Is java.secure.random a sufficient choice for gambling industry?

Question

Java provides an cryptographically secure random number generator in the package java.secure.random.

Is it possible to use this number generator if I consider things like seeding and cyclic re-instantiation of the RNG? Or can I use the number generator 'as it is'?

Has anyone experience with this generator?

EDIT: the requirements are:

a) Be statistically independent

b) Be fairly distributed (within statistically expected bounds) over their range

c) Pass various recognized statistical tests

d) Be cryptographically strong.

Answer 1

As others say, the secure RNG can have limited throughput. To mitigate this you can either stretch that secure randomness by seeding a CPRNG, or you can try to optimise your usage of the bitstream.

To shuffle a pack of cards, for example, you need only 226 bits, but a naive algorithm (calling nextInt(n) for each card) will likely use 1600 or 3200 bits, wasting 85% of your entropy and making you seven times more susceptible to delays.

For this situation I think the Doctor Jacques method would be appropriate.

To go with that, here's some performance analysis against progressively more costly entropy sources (also contains code):

Bit recycling for scaling random number generators

I would lean towards efficient usage rather than stretching, because I think it would be a lot easier to prove the fairness of an efficient consumer of a trustworthy entropy stream, than to prove the fairness of any drawing method with a well-seeded PRNG.

---

EDIT²: I don't really know Java, but I put this together:

public class MySecureRandom extends java.security.SecureRandom {
    private long m = 1;
    private long r = 0;

    @Override
    public final int nextInt(int n) {
        while (true) {
            if (m < 0x80000000L) {
                m <<= 32;
                r <<= 32;
                r += (long)next(32) - Integer.MIN_VALUE;
            }
            long q = m / n;
            if (r < n * q) {
                int x = (int)(r % n);
                m = q;
                r /= n;
                return x;
            }
            m -= n * q;
            r -= n * q;
        }
    }
}

This does away with the greedy default uniform [0,n-1] generator and replaces it with a modified Doctor Jacques version. Timing a card-shuffle range of values shows almost a 6x speed-up over the SecureRandom.nextInt(n).

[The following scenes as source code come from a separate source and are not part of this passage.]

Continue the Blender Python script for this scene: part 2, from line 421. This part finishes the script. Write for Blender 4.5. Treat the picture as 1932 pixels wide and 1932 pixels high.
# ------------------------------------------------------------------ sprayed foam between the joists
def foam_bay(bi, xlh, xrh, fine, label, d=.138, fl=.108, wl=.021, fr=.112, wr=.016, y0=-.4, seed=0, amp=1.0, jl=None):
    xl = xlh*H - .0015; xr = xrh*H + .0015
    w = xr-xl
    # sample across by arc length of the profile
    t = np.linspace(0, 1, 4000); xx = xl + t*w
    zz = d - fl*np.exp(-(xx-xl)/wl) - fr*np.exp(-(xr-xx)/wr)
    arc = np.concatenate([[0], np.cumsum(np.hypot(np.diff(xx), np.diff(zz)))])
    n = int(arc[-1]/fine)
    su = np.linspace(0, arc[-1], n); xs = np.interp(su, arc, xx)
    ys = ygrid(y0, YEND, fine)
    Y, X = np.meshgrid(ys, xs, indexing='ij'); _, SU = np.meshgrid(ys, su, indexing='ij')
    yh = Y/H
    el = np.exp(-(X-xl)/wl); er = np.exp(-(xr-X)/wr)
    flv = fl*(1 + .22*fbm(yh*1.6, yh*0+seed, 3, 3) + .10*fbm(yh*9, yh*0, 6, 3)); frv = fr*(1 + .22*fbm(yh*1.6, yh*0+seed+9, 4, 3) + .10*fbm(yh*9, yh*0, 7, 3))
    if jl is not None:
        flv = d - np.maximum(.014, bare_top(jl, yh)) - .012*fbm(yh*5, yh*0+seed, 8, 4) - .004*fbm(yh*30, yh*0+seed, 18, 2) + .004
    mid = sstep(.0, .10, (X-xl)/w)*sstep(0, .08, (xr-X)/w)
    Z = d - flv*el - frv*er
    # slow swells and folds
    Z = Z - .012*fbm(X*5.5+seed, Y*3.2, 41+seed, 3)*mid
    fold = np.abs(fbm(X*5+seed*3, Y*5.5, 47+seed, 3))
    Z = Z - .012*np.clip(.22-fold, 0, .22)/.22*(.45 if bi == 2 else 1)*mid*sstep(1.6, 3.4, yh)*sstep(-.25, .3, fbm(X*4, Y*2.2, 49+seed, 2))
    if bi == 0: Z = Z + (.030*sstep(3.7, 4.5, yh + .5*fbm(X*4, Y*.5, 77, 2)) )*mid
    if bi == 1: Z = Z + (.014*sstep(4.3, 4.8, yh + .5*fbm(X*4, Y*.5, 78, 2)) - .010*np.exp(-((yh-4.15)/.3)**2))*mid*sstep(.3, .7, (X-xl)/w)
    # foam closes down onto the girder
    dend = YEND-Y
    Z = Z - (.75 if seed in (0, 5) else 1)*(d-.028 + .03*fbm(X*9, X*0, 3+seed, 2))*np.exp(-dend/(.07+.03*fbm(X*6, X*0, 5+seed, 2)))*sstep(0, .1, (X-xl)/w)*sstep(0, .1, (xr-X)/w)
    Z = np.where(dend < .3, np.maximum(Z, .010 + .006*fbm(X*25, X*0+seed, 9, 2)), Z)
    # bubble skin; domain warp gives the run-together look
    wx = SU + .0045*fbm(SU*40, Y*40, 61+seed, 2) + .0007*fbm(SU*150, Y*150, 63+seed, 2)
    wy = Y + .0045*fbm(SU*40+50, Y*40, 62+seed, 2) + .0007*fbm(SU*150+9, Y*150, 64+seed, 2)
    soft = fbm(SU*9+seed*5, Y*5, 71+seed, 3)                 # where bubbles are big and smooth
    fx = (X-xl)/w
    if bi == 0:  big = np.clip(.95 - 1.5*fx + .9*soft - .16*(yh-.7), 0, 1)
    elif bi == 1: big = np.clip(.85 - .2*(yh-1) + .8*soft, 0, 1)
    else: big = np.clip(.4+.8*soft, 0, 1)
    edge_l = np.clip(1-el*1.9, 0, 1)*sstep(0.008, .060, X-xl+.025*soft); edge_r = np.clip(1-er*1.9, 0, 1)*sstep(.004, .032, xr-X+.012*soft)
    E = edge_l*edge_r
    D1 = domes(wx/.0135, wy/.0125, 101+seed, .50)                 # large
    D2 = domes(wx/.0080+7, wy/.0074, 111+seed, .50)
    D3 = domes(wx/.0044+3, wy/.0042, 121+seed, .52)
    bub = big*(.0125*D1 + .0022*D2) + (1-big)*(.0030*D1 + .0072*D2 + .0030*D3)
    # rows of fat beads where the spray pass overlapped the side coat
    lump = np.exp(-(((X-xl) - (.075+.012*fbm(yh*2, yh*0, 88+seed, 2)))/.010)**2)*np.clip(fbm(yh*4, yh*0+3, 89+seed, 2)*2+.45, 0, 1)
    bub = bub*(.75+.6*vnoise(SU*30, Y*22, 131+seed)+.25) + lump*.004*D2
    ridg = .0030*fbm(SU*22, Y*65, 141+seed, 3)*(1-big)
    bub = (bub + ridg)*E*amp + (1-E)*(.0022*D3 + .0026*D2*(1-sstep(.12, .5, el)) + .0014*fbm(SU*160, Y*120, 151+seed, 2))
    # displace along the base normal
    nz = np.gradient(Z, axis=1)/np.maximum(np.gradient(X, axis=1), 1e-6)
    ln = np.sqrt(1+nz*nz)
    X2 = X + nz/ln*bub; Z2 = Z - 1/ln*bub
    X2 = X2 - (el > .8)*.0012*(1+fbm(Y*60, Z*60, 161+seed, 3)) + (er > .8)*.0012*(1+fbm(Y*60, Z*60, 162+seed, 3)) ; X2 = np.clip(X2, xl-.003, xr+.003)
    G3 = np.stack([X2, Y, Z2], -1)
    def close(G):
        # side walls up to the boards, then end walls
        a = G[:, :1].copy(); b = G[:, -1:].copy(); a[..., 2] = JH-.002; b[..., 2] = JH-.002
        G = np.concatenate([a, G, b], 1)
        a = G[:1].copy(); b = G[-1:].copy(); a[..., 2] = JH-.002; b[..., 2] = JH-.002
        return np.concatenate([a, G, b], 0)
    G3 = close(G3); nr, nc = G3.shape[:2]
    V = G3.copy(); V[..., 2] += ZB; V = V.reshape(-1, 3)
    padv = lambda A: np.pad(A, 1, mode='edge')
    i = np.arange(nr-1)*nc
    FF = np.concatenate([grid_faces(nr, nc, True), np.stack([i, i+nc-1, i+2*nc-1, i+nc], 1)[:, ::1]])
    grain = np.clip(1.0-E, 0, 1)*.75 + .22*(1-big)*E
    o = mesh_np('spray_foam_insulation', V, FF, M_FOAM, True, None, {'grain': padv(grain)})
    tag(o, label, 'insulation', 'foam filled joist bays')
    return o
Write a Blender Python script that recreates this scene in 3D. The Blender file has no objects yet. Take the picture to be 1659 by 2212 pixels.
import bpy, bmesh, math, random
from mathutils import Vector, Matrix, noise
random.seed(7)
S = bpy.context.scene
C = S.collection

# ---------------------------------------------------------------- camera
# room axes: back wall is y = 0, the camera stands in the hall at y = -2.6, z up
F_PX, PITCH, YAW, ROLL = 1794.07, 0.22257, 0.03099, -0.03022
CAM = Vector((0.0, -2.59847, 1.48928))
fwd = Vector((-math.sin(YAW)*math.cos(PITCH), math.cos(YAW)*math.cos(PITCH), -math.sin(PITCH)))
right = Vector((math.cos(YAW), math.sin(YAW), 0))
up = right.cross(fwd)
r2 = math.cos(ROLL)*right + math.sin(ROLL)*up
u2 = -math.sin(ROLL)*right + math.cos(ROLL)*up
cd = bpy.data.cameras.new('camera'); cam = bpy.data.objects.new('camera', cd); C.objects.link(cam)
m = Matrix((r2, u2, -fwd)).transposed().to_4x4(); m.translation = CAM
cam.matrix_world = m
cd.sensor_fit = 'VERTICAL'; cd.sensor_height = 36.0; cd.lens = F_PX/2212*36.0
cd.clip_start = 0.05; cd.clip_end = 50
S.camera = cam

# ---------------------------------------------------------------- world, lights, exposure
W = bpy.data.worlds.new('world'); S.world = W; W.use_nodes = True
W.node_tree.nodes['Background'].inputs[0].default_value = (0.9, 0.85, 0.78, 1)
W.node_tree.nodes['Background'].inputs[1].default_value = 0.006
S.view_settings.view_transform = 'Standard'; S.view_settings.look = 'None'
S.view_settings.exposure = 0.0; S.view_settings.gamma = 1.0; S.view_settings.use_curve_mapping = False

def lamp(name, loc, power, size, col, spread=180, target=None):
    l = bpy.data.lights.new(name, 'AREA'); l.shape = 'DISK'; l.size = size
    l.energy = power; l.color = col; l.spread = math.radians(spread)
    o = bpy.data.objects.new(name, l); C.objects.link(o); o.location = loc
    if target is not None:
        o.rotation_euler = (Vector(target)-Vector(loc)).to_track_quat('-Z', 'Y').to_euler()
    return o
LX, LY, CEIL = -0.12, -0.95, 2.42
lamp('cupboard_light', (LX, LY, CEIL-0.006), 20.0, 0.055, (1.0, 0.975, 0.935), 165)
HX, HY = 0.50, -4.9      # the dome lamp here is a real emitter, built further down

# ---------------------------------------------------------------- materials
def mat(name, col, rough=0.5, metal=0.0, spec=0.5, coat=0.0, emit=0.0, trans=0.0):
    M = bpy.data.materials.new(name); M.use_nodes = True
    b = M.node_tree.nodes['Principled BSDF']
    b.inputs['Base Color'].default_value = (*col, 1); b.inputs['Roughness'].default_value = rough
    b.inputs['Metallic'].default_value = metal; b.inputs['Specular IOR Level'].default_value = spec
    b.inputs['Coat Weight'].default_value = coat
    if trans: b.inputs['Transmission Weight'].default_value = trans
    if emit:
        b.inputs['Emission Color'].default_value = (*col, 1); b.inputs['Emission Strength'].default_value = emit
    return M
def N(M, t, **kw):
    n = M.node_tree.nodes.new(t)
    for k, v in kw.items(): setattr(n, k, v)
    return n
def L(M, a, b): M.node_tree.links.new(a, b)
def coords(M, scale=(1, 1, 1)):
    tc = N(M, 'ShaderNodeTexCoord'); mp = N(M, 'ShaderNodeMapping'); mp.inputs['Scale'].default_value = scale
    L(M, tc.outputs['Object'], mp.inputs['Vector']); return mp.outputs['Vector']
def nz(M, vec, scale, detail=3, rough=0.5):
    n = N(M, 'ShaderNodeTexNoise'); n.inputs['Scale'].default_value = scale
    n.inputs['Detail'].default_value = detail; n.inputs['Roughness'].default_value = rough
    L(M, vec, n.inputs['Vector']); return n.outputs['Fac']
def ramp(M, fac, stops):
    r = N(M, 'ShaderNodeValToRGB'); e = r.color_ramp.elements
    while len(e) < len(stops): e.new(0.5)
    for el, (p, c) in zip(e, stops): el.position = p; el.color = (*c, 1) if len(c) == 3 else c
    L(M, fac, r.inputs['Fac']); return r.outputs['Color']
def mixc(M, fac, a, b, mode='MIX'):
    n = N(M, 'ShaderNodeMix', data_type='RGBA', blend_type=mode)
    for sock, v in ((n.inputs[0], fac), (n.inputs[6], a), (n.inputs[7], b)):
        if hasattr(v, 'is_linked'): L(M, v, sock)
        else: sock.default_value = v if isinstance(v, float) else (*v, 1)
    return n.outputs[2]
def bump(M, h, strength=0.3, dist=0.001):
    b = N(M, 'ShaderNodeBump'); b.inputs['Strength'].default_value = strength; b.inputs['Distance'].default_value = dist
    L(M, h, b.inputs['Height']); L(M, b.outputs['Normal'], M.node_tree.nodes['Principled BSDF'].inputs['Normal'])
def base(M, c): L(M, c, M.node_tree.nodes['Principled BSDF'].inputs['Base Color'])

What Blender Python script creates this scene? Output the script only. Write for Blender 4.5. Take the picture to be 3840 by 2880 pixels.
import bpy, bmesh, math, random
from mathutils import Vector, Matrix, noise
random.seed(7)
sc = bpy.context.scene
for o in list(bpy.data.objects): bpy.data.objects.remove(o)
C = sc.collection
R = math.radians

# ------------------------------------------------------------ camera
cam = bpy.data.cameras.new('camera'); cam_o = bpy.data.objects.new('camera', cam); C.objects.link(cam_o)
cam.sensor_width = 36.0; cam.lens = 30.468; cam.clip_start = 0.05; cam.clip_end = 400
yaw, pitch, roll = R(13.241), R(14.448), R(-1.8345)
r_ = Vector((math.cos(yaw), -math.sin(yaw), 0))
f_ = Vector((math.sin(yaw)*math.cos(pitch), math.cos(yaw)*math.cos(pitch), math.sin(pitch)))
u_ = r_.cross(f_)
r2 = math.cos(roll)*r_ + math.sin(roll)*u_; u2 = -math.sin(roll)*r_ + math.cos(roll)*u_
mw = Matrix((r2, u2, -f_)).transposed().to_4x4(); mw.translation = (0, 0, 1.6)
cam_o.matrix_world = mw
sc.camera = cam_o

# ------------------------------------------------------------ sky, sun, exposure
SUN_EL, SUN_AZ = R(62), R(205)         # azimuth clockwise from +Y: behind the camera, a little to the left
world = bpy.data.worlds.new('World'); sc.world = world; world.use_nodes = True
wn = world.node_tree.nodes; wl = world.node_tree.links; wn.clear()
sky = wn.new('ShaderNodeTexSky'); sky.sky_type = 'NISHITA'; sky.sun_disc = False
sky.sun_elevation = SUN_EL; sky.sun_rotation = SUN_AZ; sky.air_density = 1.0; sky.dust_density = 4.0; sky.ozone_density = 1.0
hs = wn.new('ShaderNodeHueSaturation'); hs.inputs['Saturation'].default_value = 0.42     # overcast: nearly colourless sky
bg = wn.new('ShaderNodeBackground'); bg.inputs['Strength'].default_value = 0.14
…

My previous version of this code (only 2x speed-up) assumed that SecureRandom.next(b) was efficient, but it turns out that call was discarding entropy and dragging the whole loop down. This version manages its own chunking.

Answer 2

Documentation about SecureRandom says it may block waiting for the system to generate more entropy (for instance, in Linux it takes random numbers from /dev/random), so if you are going to use it, maybe you will need some help from hardware: install random number generator card (a hardware device that generates real random numbers, not pseudo-random ones) this way your system will generate random numbers with enough speed so your program doesn't get blocked.

Answer 3

You can use java.security.SecureRandom as you can use java.util.Random for such things.

Only be aware that java.security.SecureRandom can depend on some entropy from the computer running the program. If you get to many random values from it then it may block until enough entropy is generated by the computer (e.g. on linux java.security.SecureRandom is using /dev/urandom).

So if you want to generate many random values and can life with a PRNG use java.util.Random.